L'album SS d'Auschwitz, ou le trésor de Lili Jacob
Rescapée d'Auschwitz, où elle avait été déclarée "apte" au travail, Lili Jacob se trouve au camp de concentration de Dora, près de la ville de Nordhausen, au centre de l'Allemagne, lorsque les troupes américaines la libèrent, en avril 1945. Dans une baraque allemande du camp où elle cherche des vêtements, elle trouve, en ouvrant le tiroir d'une commode, un album photo sur lequel figure, écrit en allemand et à la main, le titre "Transplantation des juifs de Hongrie".
En l'ouvrant, elle tombe immédiatement sur la photo du rabbin Weiss de sa ville natale, Bilky, en Hongrie, puis reconnaît, sur d'autres clichés, ses deux jeunes frères, le reste de sa famille et des voisins, peu après leur arrivée à Auschwitz. A la fin de l'album, elle se découvre elle-même, tondue, parmi quantité d'autres déportées, sur une photo prise au moment du premier et interminable appel. Sa découverte l'amène à l'évanouissement. Atteinte du typhus, Lili retourne, une fois soignée, à Bilky (devenue tchécoslovaque), avec l'album. Elle ne retrouve ni sa famille ni ses voisins, à l'exception de son ami d'enfance, Max Zelmanovic. Elle se marie avec lui en novembre 1945. Toute sa famille ayant été exterminée, elle a peu à peu considéré cet album comme "la seule chose qui ait été laissée" en sa possession. Son trésor.
Sur les conseils d'un rabbin, elle le soumet au Conseil juif de Prague, qui photographie l'album, lui laisse les originaux et lui remet, en échange, la somme d'argent nécessaire pour qu'elle, son mari et leur bébé émigrent aux Etats-Unis. Ils s'installent à Miami, où son mari décède en 1977. Elle se remarie deux ans plus tard avec Eric Meier, d'origine allemande, dont les actes de bravoure dans la résistance française lui ont valu, à 24 ans, le titre de chevalier de la Légion d'honneur.
Lili n'a jamais caché les photos de l'album. Aux Etats-Unis, plusieurs articles sont parus, dans Life et le Miami Herald notamment, au cours des années 1960 et 1970, évoquant l'album et son épopée. De son côté, Serge Klarsfeld, grâce aux recherches d'un étudiant, Emmanuel Lulin, à Prague en 1979, avait découvert une série de 82 photos de l'album, reproduites à partir des photos de photos prises à Prague par le Conseil juif.

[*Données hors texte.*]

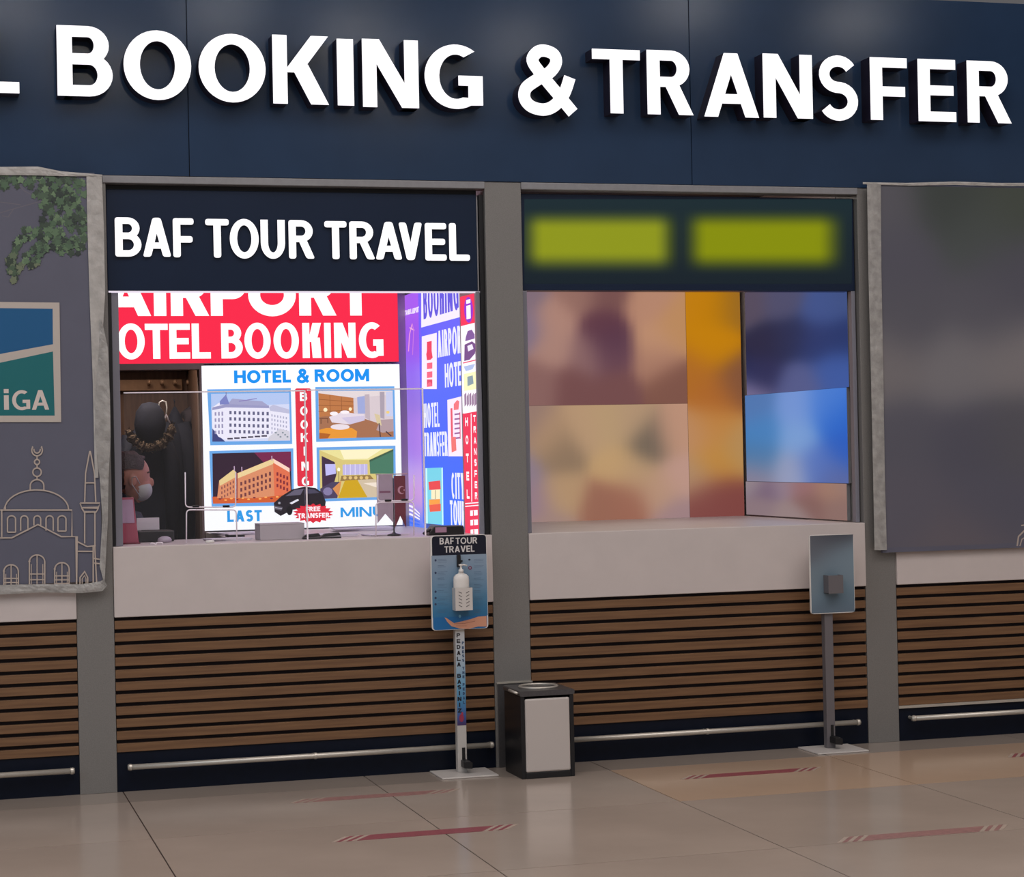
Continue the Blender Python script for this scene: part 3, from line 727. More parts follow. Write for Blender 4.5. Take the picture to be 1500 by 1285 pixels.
R_.line([RP(676, 605), RP(698, 601)], 2, (250, 240, 246)); R_.line([RP(686.5, 606), RP(684.5, 735)], 1.2, (250, 226, 236))
for k, ch in enumerate('HOTEL'):
    y = 618+k*26.5; R_.text(ch, RP(677.5, y+6.5), RP(681.5, y-6.5), (252, 240, 246), .3)
for k, ch in enumerate('TRANSFER'):
    y = 613+k*16.2; R_.text(ch, RP(689.5, y+5), RP(693.2, y-5), (252, 240, 246), .3)
for d in (0, 4): R_.line([RP(675, 738+d), RP(698, 736+d)], 1.6, (250, 230, 240))
for k in range(3): RQ([(682, 748+k*14), (693, 747+k*14), (693, 755+k*14), (682, 756+k*14)], (250, 236, 244)); RQ([(686, 748+k*14), (687.4, 748+k*14), (687.4, 756+k*14), (686, 756+k*14)], (226, 44, 80))
R_.build('printed_face', M['lit'], rs)
# interior fill of second side strip near jamb
# ------------------------------------------------ acrylic shields
YA = .10
def rounded_path(pts, r, y, n=6):
    out = []
    for i, p in enumerate(pts):
        if i in (0, len(pts)-1): out.append(p); continue
        a, b, c = Vector(pts[i-1]), Vector(p), Vector(pts[i+1]); u = (a-b).normalized(); v = (c-b).normalized()
        P0, P1 = b+u*r, b+v*r
        for k in range(n+1):
            t = k/n; out.append(tuple(P0*(1-t)**2+b*2*t*(1-t)+P1*t*t))
    return [(x, y, z) for x, z in out]
def shield(px0, px1, pyt, label, slot, pocket):
    a = atY(px0, pyt, YA); b = atY(px1, pyt, YA)
    t = thing('sneeze_guard', ((a.x+b.x)/2, YA, ZT), label, 'screen')
    box('acrylic_sheet', M['acrylic'], t, a.x, b.x, YA, YA+.005, ZT+.001, a.z)
    Geo().box(a.x, b.x, YA-.0005, YA+.0055, a.z, a.z+.006).build('polished_edge', M['edge'], t)
    box('polished_edge', M['edge'], t, b.x-.007, b.x, YA-.001, YA+.006, ZT+.001, a.z)
    if slot:
        q = [atY(x, y, YA) for x, y in slot]
        Geo().tube(rounded_path([(v.x, max(v.z, ZT+.002)) for v in q], .02, YA-.003), .0032, 6).build('slot_edge', M['edge'], t, smooth=True)
    if pocket:
        q = [atY(x, y, YA) for x, y in pocket]
        Geo().tube(rounded_path([(v.x, v.z) for v in q], .02, YA-.006), .003, 6).build('pocket_edge', M['edge'], t, smooth=True)
        c0 = atY(pocket[1][0]+15, pocket[1][1]-1, YA); c1 = atY(pocket[2][0]-14, pocket[2][1]-1, YA)
        for c in (c0, c1): box('clip', M['black'], t, c.x-.016, c.x+.016, YA-.012, YA-.001, c.z-.004, c.z+.006, .002)
    return t
shield(181, 447.5, 576.5, 'clear acrylic counter screen in front of the closet doorway', [(273, 800), (273, 747), (346, 747), (347, 796)], [(271, 692), (271.5, 743), (345, 743), (345, 692)])
shield(449.5, 620, 572.5, 'clear acrylic counter screen right of the screen joint', [(550.5, 790), (550.5, 736.5), (606, 735.5), (606, 785)], [(553, 696), (553, 734.5), (606, 733.5), (606, 696)])

# ------------------------------------------------ things on the counter
def ctr(px, py, Y): v = atY(px, py, Y); return v.x
# grey box
x0 = atY(381, 780, .2).x; x1 = atY(446, 780, .2).x; zt = atY(410, 767, .2).z
t = thing('box', ((x0+x1)/2, .27, ZT), 'plain grey box standing on the counter in front of the hotel poster', 'box')
box('body', M['grey_card'], t, x0, x1, .2, .36, ZT+.0005, zt-.006, .002); box('lid', M['grey_card'], t, x0-.001, x1+.001, .199, .361, zt-.006, zt, .002)
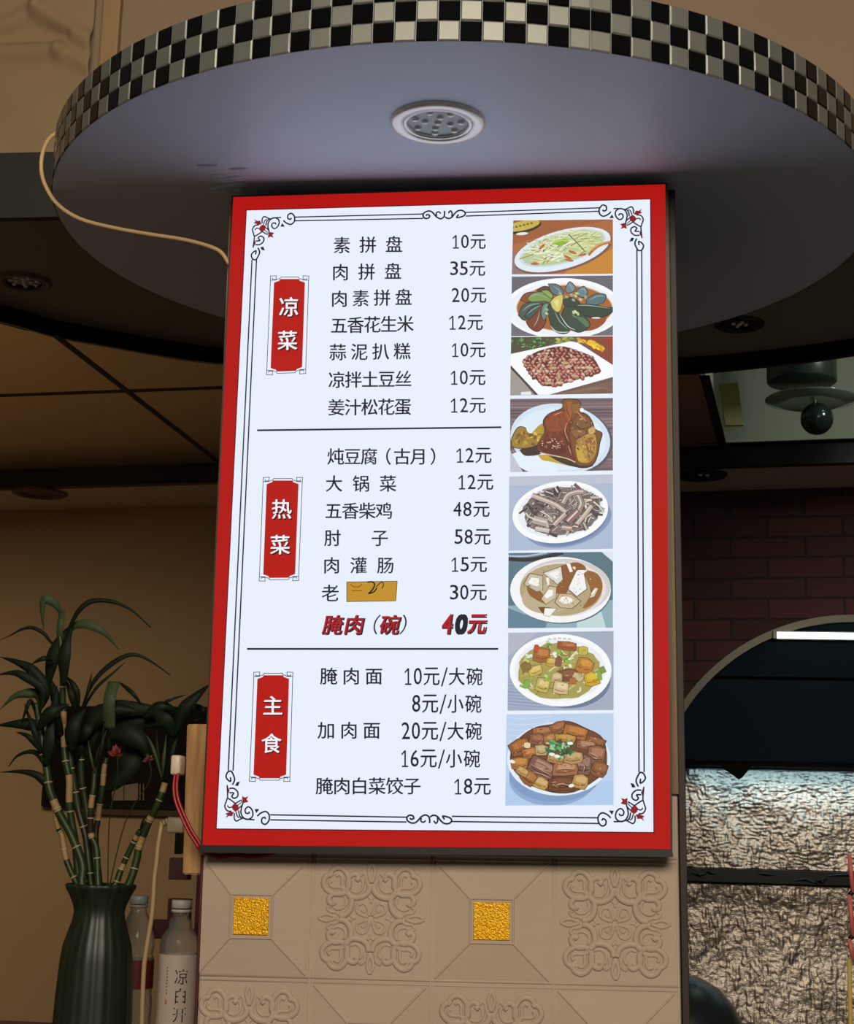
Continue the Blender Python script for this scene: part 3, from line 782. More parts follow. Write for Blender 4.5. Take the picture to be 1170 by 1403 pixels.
egg([(240, 840), (290, 785), (400, 775), (480, 830), (440, 870), (300, 870)], '#7d9a55', '#2c3a1e', [(255, 830), (330, 795), (450, 830)])
egg([(380, 760), (440, 755), (490, 800), (470, 830)], '#8aa458', '#2c3a1e')
egg([(450, 690), (540, 700), (600, 770), (540, 800), (480, 770)], '#5f7078', '#222c30', [(500, 710), (560, 760), (540, 800)])
egg([(620, 740), (660, 670), (715, 720), (700, 760), (640, 775)], '#6f878e', '#222c30', [(650, 690), (680, 720), (690, 755)])
egg([(730, 760), (800, 715), (840, 770), (800, 820), (745, 800)], '#6a8288', '#222c30', [(760, 750), (810, 740), (820, 790)])
egg([(830, 840), (930, 790), (1020, 800), (1000, 870), (900, 900), (840, 890)], '#54707a', '#1a241e', [(860, 850), (940, 810), (1010, 815)])
egg([(150, 1000), (200, 900), (330, 870), (430, 870), (330, 950), (220, 1050)], '#47584e', '#1a201c', [(190, 960), (270, 900), (400, 885)])
egg([(210, 1010), (280, 930), (390, 890), (330, 1000), (260, 1040)], '#3c5450', '#1a201c', [(240, 990), (300, 940), (370, 905)])
egg([(230, 1070), (330, 980), (380, 900), (420, 1060), (350, 1160), (270, 1130)], '#7c3a24', '#20140e', [(300, 1120), (340, 1050), (360, 960)])
egg([(375, 980), (400, 900), (450, 890), (430, 1000), (400, 1050)], '#5f8a78', '#1a241e', [(395, 980), (420, 920), (440, 900)])
egg([(440, 950), (470, 890), (560, 1000), (660, 1150), (580, 1185), (490, 1130)], '#2f4438', '#141c18', [(510, 960), (560, 1060), (640, 1140)])
egg([(580, 1000), (640, 900), (760, 960), (860, 1080), (830, 1140), (740, 1170), (640, 1110)], '#33483a', '#141c18', [(680, 1000), (780, 1050), (850, 1090)])
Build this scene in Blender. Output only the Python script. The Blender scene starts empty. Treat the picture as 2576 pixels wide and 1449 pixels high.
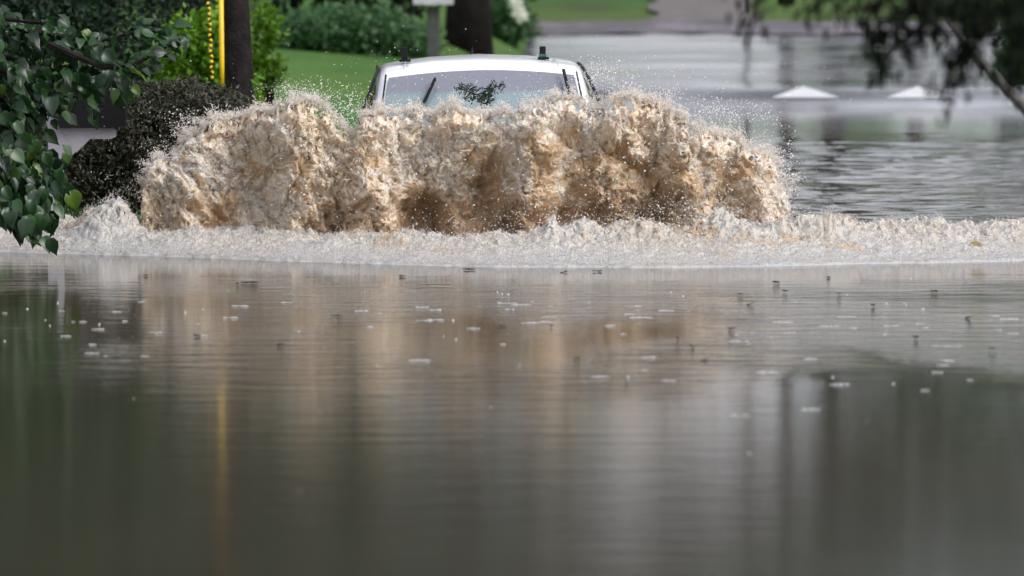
import bpy, math, random
import numpy as np
from mathutils import Vector, Matrix

rng = np.random.default_rng(7)
random.seed(7)
R = math.radians
sc = bpy.context.scene
C = sc.collection

# ------------------------------------------------------------------ camera, world, sun, exposure
CAM_H = 2.64
F = 21467.0                      # focal length in reference pixels (frame 2576 x 1449 reference pixels)
PITCH = math.atan(1024.5 / F)
cam_d = bpy.data.cameras.new('camera')
cam_d.lens = 300.0; cam_d.sensor_width = 36.0
cam_d.clip_start = 1.0; cam_d.clip_end = 5000.0
cam_d.dof.use_dof = True
cam_d.dof.focus_distance = 60.3
cam_d.dof.aperture_fstop = 3.6
cam_d.dof.aperture_blades = 0
cam = bpy.data.objects.new('camera', cam_d); C.objects.link(cam)
cam.location = (0, 0, CAM_H); cam.rotation_euler = (math.pi / 2 - PITCH, 0, 0)
sc.camera = cam

SUN_EL, SUN_AZ = R(40), R(128)   # azimuth clockwise from +Y: behind the camera on the right
world = bpy.data.worlds.new('World'); sc.world = world; world.use_nodes = True
wn, wl = world.node_tree.nodes, world.node_tree.links
wn.clear()
sky = wn.new('ShaderNodeTexSky'); sky.sky_type = 'NISHITA'; sky.sun_disc = False
sky.sun_elevation = SUN_EL; sky.sun_rotation = SUN_AZ
sky.air_density = 1.0; sky.dust_density = 6.0; sky.ozone_density = 1.5
hsv = wn.new('ShaderNodeHueSaturation'); hsv.inputs['Saturation'].default_value = 0.35; hsv.inputs['Hue'].default_value = 0.505
bg = wn.new('ShaderNodeBackground'); bg.inputs['Strength'].default_value = 0.15
wo = wn.new('ShaderNodeOutputWorld')
tint = wn.new('ShaderNodeMix'); tint.data_type = 'RGBA'; tint.blend_type = 'MULTIPLY'; tint.inputs[0].default_value = 1.0
tint.inputs[7].default_value = (.99, .995, 1.06, 1)      # cool grey of the rain cloud
wl.new(sky.outputs[0], hsv.inputs['Color']); wl.new(hsv.outputs[0], tint.inputs[6]); 
cloud = wn.new('ShaderNodeMix'); cloud.data_type = 'RGBA'; cloud.inputs[0].default_value = .55
cloud.inputs[7].default_value = (3.95, 4.0, 4.35, 1)     # even rain cloud over the clear-sky light
wl.new(tint.outputs[2], cloud.inputs[6]); wl.new(cloud.outputs[2], bg.inputs['Color'])
wl.new(bg.outputs[0], wo.inputs['Surface'])

sun_d = bpy.data.lights.new('sun', 'SUN'); sun_d.energy = 0.8; sun_d.angle = R(25); sun_d.color = (1.0, 0.96, 0.9)
sun = bpy.data.objects.new('sun', sun_d); C.objects.link(sun)
sd = Vector((math.sin(SUN_AZ) * math.cos(SUN_EL), math.cos(SUN_AZ) * math.cos(SUN_EL), math.sin(SUN_EL)))
sun.rotation_euler = sd.to_track_quat('Z', 'Y').to_euler(); sun.location = sd * 100

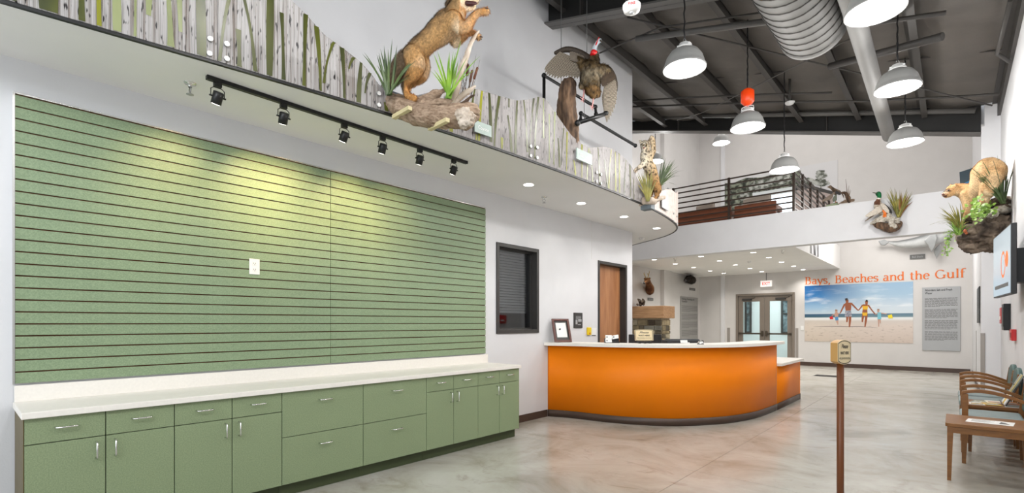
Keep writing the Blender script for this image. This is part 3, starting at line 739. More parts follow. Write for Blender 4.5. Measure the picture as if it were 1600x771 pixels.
# ------------------------------------------------------------------ slatwall panels
sy = [(0.262, 2.386), (2.391, 4.485)]; SZ0, NS, PITCH = 0.985, 24, 0.0765
for i, (a, b) in enumerate(sy):
    t = thing('slatwall_panel', ['green slatwall panel on the left half of the wall, with the power outlet', 'green slatwall panel on the right half of the wall, next to the dark window'][i], 'wall panel', (0, a, SZ0), 'green slatwall panels')
    MB().box(0.001, .010, a, b, SZ0, SZ0 + NS * PITCH).build('groove_backing', M_groove, t)
    proto = None
    for k in range(NS):
        z = SZ0 + k * PITCH
        if proto is None:
            proto = MB().box(.010, .021, a, b, z + .001, z + PITCH - .0085).build('slat', M_green, t)
        else: share('slat', proto, (0, 0, k * PITCH), t)
    if i == 0: MB().box(0, .024, a - .012, a - .001, SZ0, SZ0 + NS * PITCH + .01).box(0, .024, a, b, SZ0 + NS * PITCH, SZ0 + NS * PITCH + .01).build('edge_trim', M_chrome, t)
    else: MB().box(0, .024, a, b, SZ0 + NS * PITCH, SZ0 + NS * PITCH + .01).build('edge_trim', M_chrome, t)
p = at_x(.03, 398, 417)
t = thing('power_outlet', 'white double power outlet on the green slatwall', 'outlet', (.022, p[1], p[2]))
MB().box(.0215, .028, p[1] - .042, p[1] + .042, p[2] - .066, p[2] + .066).build('cover_plate', M_white, t, bevel=.003)
for s in (-1, 1):
    q = MB().box(.028, .030, p[1] - .017, p[1] + .017, p[2] + s * .026 - .017, p[2] + s * .026 + .017).build('socket', M_white, t)
    MB().box(.030, .0305, p[1] - .009, p[1] - .006, p[2] + s * .026 - .003, p[2] + s * .026 + .008).box(.030, .0305, p[1] + .006, p[1] + .009, p[2] + s * .026 - .003, p[2] + s * .026 + .008).box(.030, .0305, p[1] - .003, p[1] + .003, p[2] + s * .026 - .012, p[2] + s * .026 - .007).build('slot', M_ink, q)

# ------------------------------------------------------------------ base cabinets and worktop
CX = 0.56; ys = [0.264, 0.984, 1.695, 2.404, 3.109, 3.822, 4.505]
def pull(p, axis, L=.1):
    x, y, z = p; h = L / 2; d = .036
    if axis == 'y': P = [(x, y - h, z), (x + d * .7, y - h, z), (x + d, y - h + .008, z), (x + d, y + h - .008, z), (x + d * .7, y + h, z), (x, y + h, z)]
    else: P = [(x, y, z - h), (x + d * .7, y, z - h), (x + d, y, z - h + .008), (x + d, y, z + h - .008), (x + d * .7, y, z + h), (x, y, z + h)]
    return MB().tube(P, .005, 8)
clab = ['green base cabinet with two doors at the left end of the run', 'green base cabinet with two doors, second from the left end', 'green base cabinet with two deep drawers beside the paired doors',
        'green base cabinet with two deep drawers, the right one of the two', 'green base cabinet with two narrow doors, second from the right end', 'green base cabinet with two narrow doors at the right end of the run']
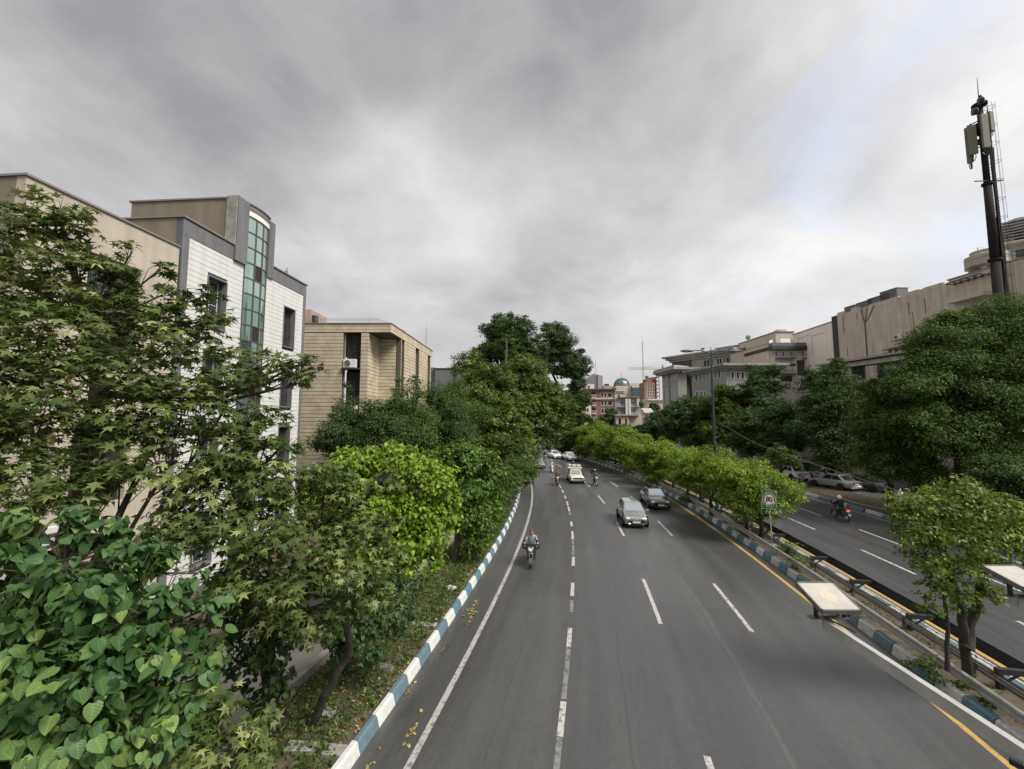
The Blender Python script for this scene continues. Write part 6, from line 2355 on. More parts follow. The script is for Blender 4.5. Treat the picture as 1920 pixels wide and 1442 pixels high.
for i, (Yg, hh_, lb) in enumerate(((28.3, 2.95, 'bright median tree between the speed sign tree and the lamp post'), (38.6, 3.0, 'median tree filling the gap just beyond the lamp post'), (42.3, 3.1, 'median tree third past the lamp post, half joined to its neighbour'),
                                   (49.6, 3.1, 'median tree behind the two humped one'), (57.0, 3.2, 'median tree just before the distant lamp post'), (64.0, 3.3, 'dim median tree just past the distant lamp post'),
                                   (79.5, 3.4, 'dim median tree right below the thin crowned tree'), (36.0, 2.8, 'lower median tree squeezed against the lamp post'))):
    bb = RP(Yg, 11.1, .2)
    rg = random.Random(500 + i)
    lo_ = []
    for k in range(9):
        o_ = rtan(Yg) * rg.uniform(-2.1, 2.1)
        lo_.append((bb + o_ + Vector((rg.uniform(-1.1, 1.1), 0, hh_ + rg.uniform(-.7, .75))), rg.uniform(.75, 1.1), rg.uniform(.6, .85)))
    tk_ = [(bb, .12), (bb + Vector((.05, 0, 1.2)), .1), (bb + Vector((-.15, .1, 2.2)), .06)]
    tree('median_tree', lb, bb, tk_, lo_, .15 if Yg < 40 else .2, 1.4, M_BR2, T_FOLD if Yg < 50 else T_SPRIG, 'clipped trees in the median', seed=520 + i, bark=M_BARKD, limb=.05, cl=16, spread=.36, up=.5, droop=.7)
# nearest median tree, right edge
bm0 = G(1812, 1284, .2)
tA = [(bm0, .12), (D(1812, 1200, 11.3), .11), (D(1800, 1130, 11.3), .09), (D(1770, 1040, 11.3), .05)]
tB = [(D(1812, 1215, 11.3), .12), (D(1832, 1130, 11.4), .09), (D(1850, 1020, 11.4), .05)]
tC = [(D(1777, 1258, 11.2), .05), (D(1776, 1160, 11.2), .045), (D(1765, 1100, 11.2), .03)]
tree('median_tree', 'nearest median tree with forked dark trunk at the right edge', bm0, None,
     LB([(1700, 945, 11.2, .42), (1740, 950, 11.2, .48), (1790, 930, 11.3, .5), (1800, 960, 11.2, .6), (1850, 955, 11.3, .55), (1890, 970, 11.4, .55), (1925, 985, 11.5, .5), (1720, 1000, 11.1, .5), (1780, 1010, 11.1, .6), (1850, 1010, 11.2, .6), (1900, 1030, 11.3, .5),
         (1730, 1050, 11.1, .42), (1790, 1070, 11.1, .5), (1850, 1065, 11.2, .42), (1750, 1105, 11.1, .32), (1800, 1120, 11.1, .35), (1850, 1110, 11.2, .3), (1745, 1140, 11.1, .22), (1840, 1150, 11.2, .2), (1685, 960, 11.2, .22), (1815, 915, 11.3, .3)], .85),
     .115, 1.35, leaf_material('elm_leaf', (0.028, 0.056, 0.010), (0.105, 0.165, 0.022), (0.29, 0.36, 0.07), transl=.3), T_FOLD, 'clipped trees in the median', seed=120, trunks=[tA, tB, tC], bark=M_BARKD, limb=.035, twigs=3, cl=16, spread=.36, up=.5, droop=.4)
for i, (px, py, Yd, rr_, lb) in enumerate(((1478, 1030, 20.3, .42, 'feathery low bush in the median behind the speed sign'), (1500, 1058, 18.6, .38, 'bright green low bush in the median before the first bracket'), (1440, 990, 23, .55, 'dark low bush under the wide median tree'),
                                            (1395, 975, 25.5, .7, 'dark bush filling the median under the tree trunks'), (1290, 935, 31, .5, 'small yellowish bush between the median trunks'), (1742, 1252, 12.2, .34, 'ragged grass tuft bush left of the thin trunk'), (1850, 1300, 10.9, .26, 'low weedy bush right of the forked trunk'))):
    c = G(px, py, .5)
    Yd = c.y
    tree('bush', lb, (c.x, Yd, .2), [(Vector((c.x, Yd, .2)), .03), (c, .02)], [(c, rr_, rr_ * .9), (c + Vector((rr_ * .6, .2, -.1)), rr_ * .7, rr_ * .6), (c + Vector((-rr_ * .5, .3, -.1)), rr_ * .7, rr_ * .6)],
         .10, .75, (ML_OLIVE, ML_MID, ML_DARK, ML_DARK, ML_OLIVE, ML_OLIVE, ML_OLIVE)[i], T_FOLD, 'low bushes in the median', seed=130 + i, cat='bush', limb=.01, spread=.5, droop=-.2)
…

Elles avaient déjà été publiées par la communauté juive de Bratislava et envoyées au Musée d'Etat d'Auschwitz, qui n'en avait pas fait grand cas. "En les examinant ensemble, j'eus pour la première fois l'intuition que ces photos pouvaient provenir d'une même source, et qu'il pouvait y en avoir d'autres provenant de cette même source", explique Serge Klarsfeld.
Son enquête le mène à Miami, le 25 juillet 1980, devant le domicile de Lili Meier, née Jacob, qu'il finit par convaincre de léguer son trésor à l'Institut Yad Vashem de Jérusalem, libre de droits de reproduction, en échange d'un voyage en Israël et d'un pèlerinage à Auschwitz. Une dizaine des 197 photographies que contenait l'album SS original manquent : Lili Jacob les a données à ses compatriotes qui y avaient reconnu certains des leurs.
En août 1980, Beate et Serge Klarsfeld publiaient la première reproduction de l'album, à mille exemplaires seulement. Une autre suivra, en 1981, au Seuil, avant l'édition augmentée et expliquée de cette année, dans laquelle certaines des photos manquantes ont pu être retrouvées. Des documents précieux pour les historiens, des souvenirs inestimables pour toute une communauté décimée.